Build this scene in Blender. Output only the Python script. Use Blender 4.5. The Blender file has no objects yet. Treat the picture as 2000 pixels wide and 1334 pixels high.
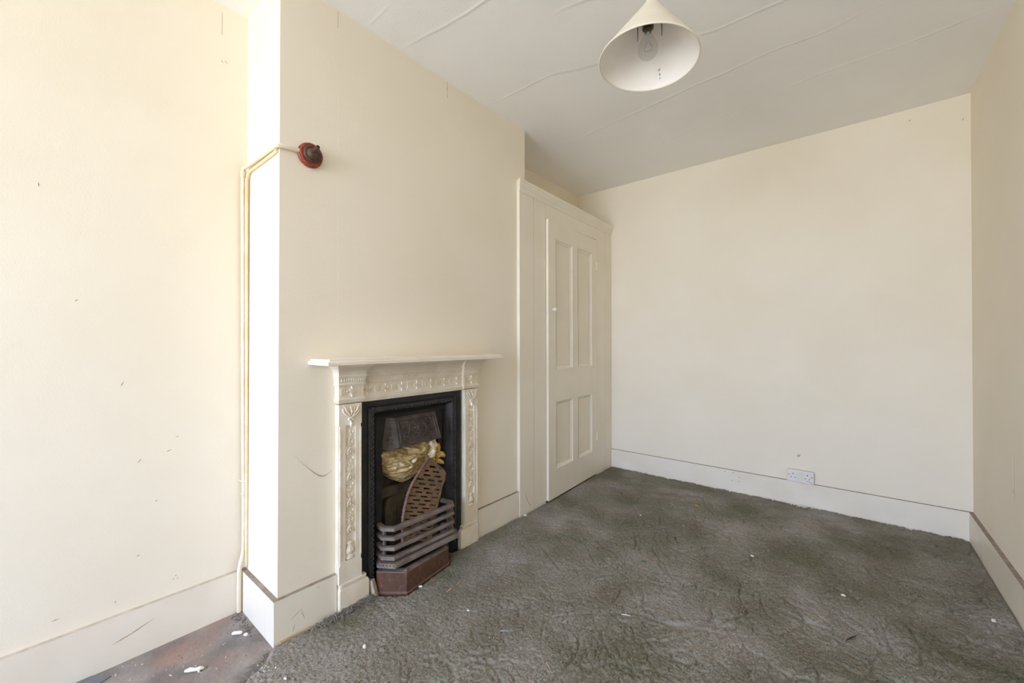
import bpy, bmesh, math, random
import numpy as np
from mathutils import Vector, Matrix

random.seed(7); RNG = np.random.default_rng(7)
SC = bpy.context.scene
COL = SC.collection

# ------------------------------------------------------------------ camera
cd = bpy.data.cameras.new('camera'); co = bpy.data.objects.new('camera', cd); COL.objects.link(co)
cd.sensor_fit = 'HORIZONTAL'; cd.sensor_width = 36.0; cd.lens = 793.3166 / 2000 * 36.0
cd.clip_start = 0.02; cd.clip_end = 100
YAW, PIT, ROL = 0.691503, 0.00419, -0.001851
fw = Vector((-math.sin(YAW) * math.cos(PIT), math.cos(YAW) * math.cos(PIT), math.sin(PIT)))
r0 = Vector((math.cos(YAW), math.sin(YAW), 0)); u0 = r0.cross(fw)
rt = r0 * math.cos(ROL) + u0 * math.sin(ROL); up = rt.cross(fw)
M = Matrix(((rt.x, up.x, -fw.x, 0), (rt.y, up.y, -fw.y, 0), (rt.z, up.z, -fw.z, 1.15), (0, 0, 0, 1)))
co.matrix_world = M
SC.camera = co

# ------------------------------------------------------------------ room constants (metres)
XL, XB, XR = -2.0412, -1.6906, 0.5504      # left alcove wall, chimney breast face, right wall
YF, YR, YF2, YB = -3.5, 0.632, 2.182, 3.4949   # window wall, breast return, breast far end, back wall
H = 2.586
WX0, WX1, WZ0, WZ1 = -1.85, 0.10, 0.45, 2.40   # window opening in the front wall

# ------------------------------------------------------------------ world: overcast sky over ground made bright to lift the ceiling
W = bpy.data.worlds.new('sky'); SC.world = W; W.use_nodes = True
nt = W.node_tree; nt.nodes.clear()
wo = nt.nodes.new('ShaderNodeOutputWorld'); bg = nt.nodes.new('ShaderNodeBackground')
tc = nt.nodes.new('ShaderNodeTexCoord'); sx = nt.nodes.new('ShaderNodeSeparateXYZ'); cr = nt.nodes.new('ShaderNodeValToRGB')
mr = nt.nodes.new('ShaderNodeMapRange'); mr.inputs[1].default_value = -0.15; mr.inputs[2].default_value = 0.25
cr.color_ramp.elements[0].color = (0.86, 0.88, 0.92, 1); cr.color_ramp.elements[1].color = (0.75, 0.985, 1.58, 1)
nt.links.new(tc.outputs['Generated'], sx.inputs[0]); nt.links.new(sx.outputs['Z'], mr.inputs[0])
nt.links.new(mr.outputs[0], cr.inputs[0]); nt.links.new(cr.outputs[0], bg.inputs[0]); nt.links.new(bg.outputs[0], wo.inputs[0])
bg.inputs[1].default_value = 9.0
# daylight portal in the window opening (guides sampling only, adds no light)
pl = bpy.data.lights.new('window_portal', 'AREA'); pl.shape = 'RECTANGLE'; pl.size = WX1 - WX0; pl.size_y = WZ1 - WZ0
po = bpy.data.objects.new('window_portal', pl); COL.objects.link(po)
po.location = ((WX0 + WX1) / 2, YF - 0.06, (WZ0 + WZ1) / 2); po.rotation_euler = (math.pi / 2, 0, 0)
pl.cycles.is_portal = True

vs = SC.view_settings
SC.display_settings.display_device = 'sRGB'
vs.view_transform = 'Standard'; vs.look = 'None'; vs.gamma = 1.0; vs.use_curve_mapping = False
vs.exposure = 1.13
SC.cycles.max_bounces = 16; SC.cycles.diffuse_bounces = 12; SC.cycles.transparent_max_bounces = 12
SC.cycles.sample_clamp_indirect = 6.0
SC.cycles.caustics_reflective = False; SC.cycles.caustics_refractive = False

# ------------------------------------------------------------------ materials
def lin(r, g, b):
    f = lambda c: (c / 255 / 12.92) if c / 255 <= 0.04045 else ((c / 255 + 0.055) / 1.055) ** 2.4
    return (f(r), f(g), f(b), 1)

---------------

[The request] Are you able to set down all the lines above exactly, without any pictures?

[Answer to the problem]
Build this scene in Blender. Output only the Python script. Use Blender 4.5. The Blender file has no objects yet. Treat the picture as 2000 pixels wide and 1334 pixels high.
import bpy, bmesh, math, random
import numpy as np
from mathutils import Vector, Matrix

random.seed(7); RNG = np.random.default_rng(7)
SC = bpy.context.scene
COL = SC.collection

# ------------------------------------------------------------------ camera
cd = bpy.data.cameras.new('camera'); co = bpy.data.objects.new('camera', cd); COL.objects.link(co)
cd.sensor_fit = 'HORIZONTAL'; cd.sensor_width = 36.0; cd.lens = 793.3166 / 2000 * 36.0
cd.clip_start = 0.02; cd.clip_end = 100
YAW, PIT, ROL = 0.691503, 0.00419, -0.001851
fw = Vector((-math.sin(YAW) * math.cos(PIT), math.cos(YAW) * math.cos(PIT), math.sin(PIT)))
r0 = Vector((math.cos(YAW), math.sin(YAW), 0)); u0 = r0.cross(fw)
rt = r0 * math.cos(ROL) + u0 * math.sin(ROL); up = rt.cross(fw)
M = Matrix(((rt.x, up.x, -fw.x, 0), (rt.y, up.y, -fw.y, 0), (rt.z, up.z, -fw.z, 1.15), (0, 0, 0, 1)))
co.matrix_world = M
SC.camera = co

# ------------------------------------------------------------------ room constants (metres)
XL, XB, XR = -2.0412, -1.6906, 0.5504      # left alcove wall, chimney breast face, right wall
YF, YR, YF2, YB = -3.5, 0.632, 2.182, 3.4949   # window wall, breast return, breast far end, back wall
H = 2.586
WX0, WX1, WZ0, WZ1 = -1.85, 0.10, 0.45, 2.40   # window opening in the front wall

# ------------------------------------------------------------------ world: overcast sky over ground made bright to lift the ceiling
W = bpy.data.worlds.new('sky'); SC.world = W; W.use_nodes = True
nt = W.node_tree; nt.nodes.clear()
wo = nt.nodes.new('ShaderNodeOutputWorld'); bg = nt.nodes.new('ShaderNodeBackground')
tc = nt.nodes.new('ShaderNodeTexCoord'); sx = nt.nodes.new('ShaderNodeSeparateXYZ'); cr = nt.nodes.new('ShaderNodeValToRGB')
mr = nt.nodes.new('ShaderNodeMapRange'); mr.inputs[1].default_value = -0.15; mr.inputs[2].default_value = 0.25
cr.color_ramp.elements[0].color = (0.86, 0.88, 0.92, 1); cr.color_ramp.elements[1].color = (0.75, 0.985, 1.58, 1)
nt.links.new(tc.outputs['Generated'], sx.inputs[0]); nt.links.new(sx.outputs['Z'], mr.inputs[0])
nt.links.new(mr.outputs[0], cr.inputs[0]); nt.links.new(cr.outputs[0], bg.inputs[0]); nt.links.new(bg.outputs[0], wo.inputs[0])
bg.inputs[1].default_value = 9.0
# daylight portal in the window opening (guides sampling only, adds no light)
pl = bpy.data.lights.new('window_portal', 'AREA'); pl.shape = 'RECTANGLE'; pl.size = WX1 - WX0; pl.size_y = WZ1 - WZ0
po = bpy.data.objects.new('window_portal', pl); COL.objects.link(po)
po.location = ((WX0 + WX1) / 2, YF - 0.06, (WZ0 + WZ1) / 2); po.rotation_euler = (math.pi / 2, 0, 0)
pl.cycles.is_portal = True

vs = SC.view_settings
SC.display_settings.display_device = 'sRGB'
vs.view_transform = 'Standard'; vs.look = 'None'; vs.gamma = 1.0; vs.use_curve_mapping = False
vs.exposure = 1.13
SC.cycles.max_bounces = 16; SC.cycles.diffuse_bounces = 12; SC.cycles.transparent_max_bounces = 12
SC.cycles.sample_clamp_indirect = 6.0
SC.cycles.caustics_reflective = False; SC.cycles.caustics_refractive = False

# ------------------------------------------------------------------ materials
def lin(r, g, b):
    f = lambda c: (c / 255 / 12.92) if c / 255 <= 0.04045 else ((c / 255 + 0.055) / 1.055) ** 2.4
    return (f(r), f(g), f(b), 1)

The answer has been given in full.